Extract exactly those lines that lie between the start of the material and the line with "add_prism(bm, [L[i], L[i", including both boundary lines and no others.

**Data segment:**
----

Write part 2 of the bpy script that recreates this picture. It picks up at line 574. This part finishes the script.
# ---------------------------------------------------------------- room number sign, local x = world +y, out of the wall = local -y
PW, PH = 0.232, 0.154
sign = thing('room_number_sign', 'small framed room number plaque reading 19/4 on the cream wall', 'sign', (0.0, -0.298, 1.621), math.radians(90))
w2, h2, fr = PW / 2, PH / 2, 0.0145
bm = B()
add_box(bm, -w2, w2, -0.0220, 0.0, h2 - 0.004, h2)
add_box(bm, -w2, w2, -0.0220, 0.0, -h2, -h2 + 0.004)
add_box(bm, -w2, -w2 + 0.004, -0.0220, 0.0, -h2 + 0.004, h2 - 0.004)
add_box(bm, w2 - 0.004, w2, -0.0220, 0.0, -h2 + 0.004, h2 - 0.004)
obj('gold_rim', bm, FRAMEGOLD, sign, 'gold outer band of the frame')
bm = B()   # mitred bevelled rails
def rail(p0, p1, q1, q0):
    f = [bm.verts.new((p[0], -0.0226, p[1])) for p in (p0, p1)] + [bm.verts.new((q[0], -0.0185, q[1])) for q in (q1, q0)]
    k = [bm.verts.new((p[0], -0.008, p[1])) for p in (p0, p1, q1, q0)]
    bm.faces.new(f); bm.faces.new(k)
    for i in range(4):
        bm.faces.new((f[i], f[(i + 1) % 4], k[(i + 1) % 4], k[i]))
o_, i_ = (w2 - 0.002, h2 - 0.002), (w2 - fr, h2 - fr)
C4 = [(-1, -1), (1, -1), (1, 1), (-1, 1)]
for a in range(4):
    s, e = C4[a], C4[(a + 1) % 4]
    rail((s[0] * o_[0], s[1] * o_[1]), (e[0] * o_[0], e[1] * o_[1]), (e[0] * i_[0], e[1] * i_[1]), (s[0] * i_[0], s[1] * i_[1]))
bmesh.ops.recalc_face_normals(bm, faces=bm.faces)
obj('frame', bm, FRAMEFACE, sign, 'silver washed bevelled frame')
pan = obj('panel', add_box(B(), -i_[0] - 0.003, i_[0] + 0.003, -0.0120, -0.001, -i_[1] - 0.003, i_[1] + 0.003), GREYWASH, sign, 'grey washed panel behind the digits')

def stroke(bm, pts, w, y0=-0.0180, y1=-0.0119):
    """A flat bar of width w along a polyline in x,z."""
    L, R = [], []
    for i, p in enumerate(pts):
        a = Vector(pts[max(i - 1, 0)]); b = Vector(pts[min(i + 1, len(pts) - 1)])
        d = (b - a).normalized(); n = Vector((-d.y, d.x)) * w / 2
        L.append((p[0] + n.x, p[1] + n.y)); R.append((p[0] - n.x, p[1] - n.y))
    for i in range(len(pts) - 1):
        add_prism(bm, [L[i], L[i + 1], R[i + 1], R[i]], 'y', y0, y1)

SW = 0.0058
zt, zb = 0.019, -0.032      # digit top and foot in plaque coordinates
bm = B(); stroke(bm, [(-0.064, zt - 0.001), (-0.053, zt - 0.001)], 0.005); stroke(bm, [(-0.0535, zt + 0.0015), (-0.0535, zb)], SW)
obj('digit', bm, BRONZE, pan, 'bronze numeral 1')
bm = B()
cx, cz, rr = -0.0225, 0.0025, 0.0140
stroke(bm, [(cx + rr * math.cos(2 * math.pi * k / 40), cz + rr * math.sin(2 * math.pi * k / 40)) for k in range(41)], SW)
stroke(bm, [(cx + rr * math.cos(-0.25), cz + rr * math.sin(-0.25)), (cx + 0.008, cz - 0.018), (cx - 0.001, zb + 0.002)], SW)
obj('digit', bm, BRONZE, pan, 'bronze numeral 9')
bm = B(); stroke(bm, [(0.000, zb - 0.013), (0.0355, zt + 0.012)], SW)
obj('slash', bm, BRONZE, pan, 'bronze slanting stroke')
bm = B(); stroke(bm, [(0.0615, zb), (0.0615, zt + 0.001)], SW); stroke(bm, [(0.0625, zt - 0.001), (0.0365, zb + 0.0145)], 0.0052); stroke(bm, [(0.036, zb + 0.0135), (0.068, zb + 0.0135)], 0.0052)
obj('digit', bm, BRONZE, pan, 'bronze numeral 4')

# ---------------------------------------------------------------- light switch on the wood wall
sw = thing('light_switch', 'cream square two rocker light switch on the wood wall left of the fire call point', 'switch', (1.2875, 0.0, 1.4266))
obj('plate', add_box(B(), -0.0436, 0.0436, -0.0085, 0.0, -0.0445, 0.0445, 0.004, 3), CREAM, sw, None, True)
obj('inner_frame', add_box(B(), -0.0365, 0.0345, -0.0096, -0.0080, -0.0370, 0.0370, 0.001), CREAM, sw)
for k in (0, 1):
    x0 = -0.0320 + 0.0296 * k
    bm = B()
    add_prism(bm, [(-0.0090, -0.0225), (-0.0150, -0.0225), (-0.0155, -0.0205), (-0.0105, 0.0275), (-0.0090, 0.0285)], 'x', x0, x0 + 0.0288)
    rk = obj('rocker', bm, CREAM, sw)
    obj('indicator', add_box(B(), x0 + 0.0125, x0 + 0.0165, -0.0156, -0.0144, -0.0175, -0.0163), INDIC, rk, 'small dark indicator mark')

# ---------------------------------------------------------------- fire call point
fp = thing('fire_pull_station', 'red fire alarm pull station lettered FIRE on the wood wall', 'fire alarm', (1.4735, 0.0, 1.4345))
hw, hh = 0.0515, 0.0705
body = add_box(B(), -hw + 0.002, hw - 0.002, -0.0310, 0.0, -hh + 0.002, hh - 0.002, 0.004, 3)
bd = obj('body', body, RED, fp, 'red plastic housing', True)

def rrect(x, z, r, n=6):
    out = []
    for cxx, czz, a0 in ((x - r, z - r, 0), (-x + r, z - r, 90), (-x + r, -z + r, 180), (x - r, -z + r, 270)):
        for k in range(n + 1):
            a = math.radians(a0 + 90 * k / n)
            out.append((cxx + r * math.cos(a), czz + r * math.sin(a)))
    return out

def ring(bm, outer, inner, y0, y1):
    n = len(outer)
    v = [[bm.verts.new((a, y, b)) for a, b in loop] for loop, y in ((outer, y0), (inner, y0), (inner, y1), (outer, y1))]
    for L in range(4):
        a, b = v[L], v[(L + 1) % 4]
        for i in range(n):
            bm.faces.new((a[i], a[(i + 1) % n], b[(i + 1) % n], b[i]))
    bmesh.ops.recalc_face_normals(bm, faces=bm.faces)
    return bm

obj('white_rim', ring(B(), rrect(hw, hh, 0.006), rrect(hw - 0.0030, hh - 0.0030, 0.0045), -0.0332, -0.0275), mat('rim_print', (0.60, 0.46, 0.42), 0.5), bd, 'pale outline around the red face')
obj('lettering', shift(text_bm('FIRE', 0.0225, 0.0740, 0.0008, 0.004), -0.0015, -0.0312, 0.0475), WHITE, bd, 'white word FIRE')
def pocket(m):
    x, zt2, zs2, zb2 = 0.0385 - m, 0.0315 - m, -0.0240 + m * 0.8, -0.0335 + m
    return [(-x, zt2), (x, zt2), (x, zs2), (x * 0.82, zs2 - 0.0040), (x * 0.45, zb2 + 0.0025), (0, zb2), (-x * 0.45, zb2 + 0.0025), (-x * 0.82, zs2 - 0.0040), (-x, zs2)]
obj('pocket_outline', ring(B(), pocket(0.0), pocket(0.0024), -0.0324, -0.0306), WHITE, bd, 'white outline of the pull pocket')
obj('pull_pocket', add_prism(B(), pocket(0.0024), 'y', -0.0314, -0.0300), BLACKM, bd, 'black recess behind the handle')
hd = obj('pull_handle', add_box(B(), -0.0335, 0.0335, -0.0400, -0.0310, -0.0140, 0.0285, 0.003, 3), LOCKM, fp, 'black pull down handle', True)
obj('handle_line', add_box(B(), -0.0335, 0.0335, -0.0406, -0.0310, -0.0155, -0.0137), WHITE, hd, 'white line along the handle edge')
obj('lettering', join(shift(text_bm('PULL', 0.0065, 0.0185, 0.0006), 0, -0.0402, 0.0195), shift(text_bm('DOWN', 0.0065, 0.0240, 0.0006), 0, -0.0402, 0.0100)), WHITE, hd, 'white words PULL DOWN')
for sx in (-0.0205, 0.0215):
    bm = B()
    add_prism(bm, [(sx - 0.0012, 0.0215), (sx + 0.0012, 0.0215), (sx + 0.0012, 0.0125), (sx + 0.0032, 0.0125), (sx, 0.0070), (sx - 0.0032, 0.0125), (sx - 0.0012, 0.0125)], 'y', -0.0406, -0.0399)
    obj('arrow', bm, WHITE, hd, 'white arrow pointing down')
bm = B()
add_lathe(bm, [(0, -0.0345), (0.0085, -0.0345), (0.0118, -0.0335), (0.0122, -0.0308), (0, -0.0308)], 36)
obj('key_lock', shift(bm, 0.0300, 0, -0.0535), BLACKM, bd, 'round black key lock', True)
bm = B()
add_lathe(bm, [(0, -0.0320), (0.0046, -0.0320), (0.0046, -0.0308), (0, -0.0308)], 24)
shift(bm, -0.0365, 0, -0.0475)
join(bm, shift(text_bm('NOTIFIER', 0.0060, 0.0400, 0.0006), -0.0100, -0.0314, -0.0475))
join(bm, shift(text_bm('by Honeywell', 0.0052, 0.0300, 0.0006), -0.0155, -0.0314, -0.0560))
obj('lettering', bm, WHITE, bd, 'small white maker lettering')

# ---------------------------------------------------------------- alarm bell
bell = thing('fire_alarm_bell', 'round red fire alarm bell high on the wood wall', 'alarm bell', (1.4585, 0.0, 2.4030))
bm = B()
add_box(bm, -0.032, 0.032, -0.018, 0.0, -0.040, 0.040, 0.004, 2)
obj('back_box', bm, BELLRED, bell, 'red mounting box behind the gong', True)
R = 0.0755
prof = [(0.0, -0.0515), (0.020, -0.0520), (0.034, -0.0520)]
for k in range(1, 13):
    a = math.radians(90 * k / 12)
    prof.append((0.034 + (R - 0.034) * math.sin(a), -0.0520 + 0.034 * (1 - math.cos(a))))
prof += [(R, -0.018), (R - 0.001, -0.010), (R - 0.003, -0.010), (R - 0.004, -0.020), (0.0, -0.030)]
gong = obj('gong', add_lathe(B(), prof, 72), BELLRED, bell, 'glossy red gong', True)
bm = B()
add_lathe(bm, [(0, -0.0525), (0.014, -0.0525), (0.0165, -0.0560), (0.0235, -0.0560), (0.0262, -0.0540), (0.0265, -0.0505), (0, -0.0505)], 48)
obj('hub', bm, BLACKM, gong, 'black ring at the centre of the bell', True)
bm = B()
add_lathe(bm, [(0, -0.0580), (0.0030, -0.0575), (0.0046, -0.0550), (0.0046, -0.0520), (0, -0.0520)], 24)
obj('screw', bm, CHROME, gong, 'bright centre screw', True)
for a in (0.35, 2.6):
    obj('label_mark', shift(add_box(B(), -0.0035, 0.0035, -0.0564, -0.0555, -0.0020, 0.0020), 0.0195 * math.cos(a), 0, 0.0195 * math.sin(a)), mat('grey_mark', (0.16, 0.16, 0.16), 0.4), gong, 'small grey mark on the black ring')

----

**Finished answer:**
Write part 2 of the bpy script that recreates this picture. It picks up at line 574. This part finishes the script.
# ---------------------------------------------------------------- room number sign, local x = world +y, out of the wall = local -y
PW, PH = 0.232, 0.154
sign = thing('room_number_sign', 'small framed room number plaque reading 19/4 on the cream wall', 'sign', (0.0, -0.298, 1.621), math.radians(90))
w2, h2, fr = PW / 2, PH / 2, 0.0145
bm = B()
add_box(bm, -w2, w2, -0.0220, 0.0, h2 - 0.004, h2)
add_box(bm, -w2, w2, -0.0220, 0.0, -h2, -h2 + 0.004)
add_box(bm, -w2, -w2 + 0.004, -0.0220, 0.0, -h2 + 0.004, h2 - 0.004)
add_box(bm, w2 - 0.004, w2, -0.0220, 0.0, -h2 + 0.004, h2 - 0.004)
obj('gold_rim', bm, FRAMEGOLD, sign, 'gold outer band of the frame')
bm = B()   # mitred bevelled rails
def rail(p0, p1, q1, q0):
    f = [bm.verts.new((p[0], -0.0226, p[1])) for p in (p0, p1)] + [bm.verts.new((q[0], -0.0185, q[1])) for q in (q1, q0)]
    k = [bm.verts.new((p[0], -0.008, p[1])) for p in (p0, p1, q1, q0)]
    bm.faces.new(f); bm.faces.new(k)
    for i in range(4):
        bm.faces.new((f[i], f[(i + 1) % 4], k[(i + 1) % 4], k[i]))
o_, i_ = (w2 - 0.002, h2 - 0.002), (w2 - fr, h2 - fr)
C4 = [(-1, -1), (1, -1), (1, 1), (-1, 1)]
for a in range(4):
    s, e = C4[a], C4[(a + 1) % 4]
    rail((s[0] * o_[0], s[1] * o_[1]), (e[0] * o_[0], e[1] * o_[1]), (e[0] * i_[0], e[1] * i_[1]), (s[0] * i_[0], s[1] * i_[1]))
bmesh.ops.recalc_face_normals(bm, faces=bm.faces)
obj('frame', bm, FRAMEFACE, sign, 'silver washed bevelled frame')
pan = obj('panel', add_box(B(), -i_[0] - 0.003, i_[0] + 0.003, -0.0120, -0.001, -i_[1] - 0.003, i_[1] + 0.003), GREYWASH, sign, 'grey washed panel behind the digits')

def stroke(bm, pts, w, y0=-0.0180, y1=-0.0119):
    """A flat bar of width w along a polyline in x,z."""
    L, R = [], []
    for i, p in enumerate(pts):
        a = Vector(pts[max(i - 1, 0)]); b = Vector(pts[min(i + 1, len(pts) - 1)])
        d = (b - a).normalized(); n = Vector((-d.y, d.x)) * w / 2
        L.append((p[0] + n.x, p[1] + n.y)); R.append((p[0] - n.x, p[1] - n.y))
    for i in range(len(pts) - 1):
        add_prism(bm, [L[i], L[i + 1], R[i + 1], R[i]], 'y', y0, y1)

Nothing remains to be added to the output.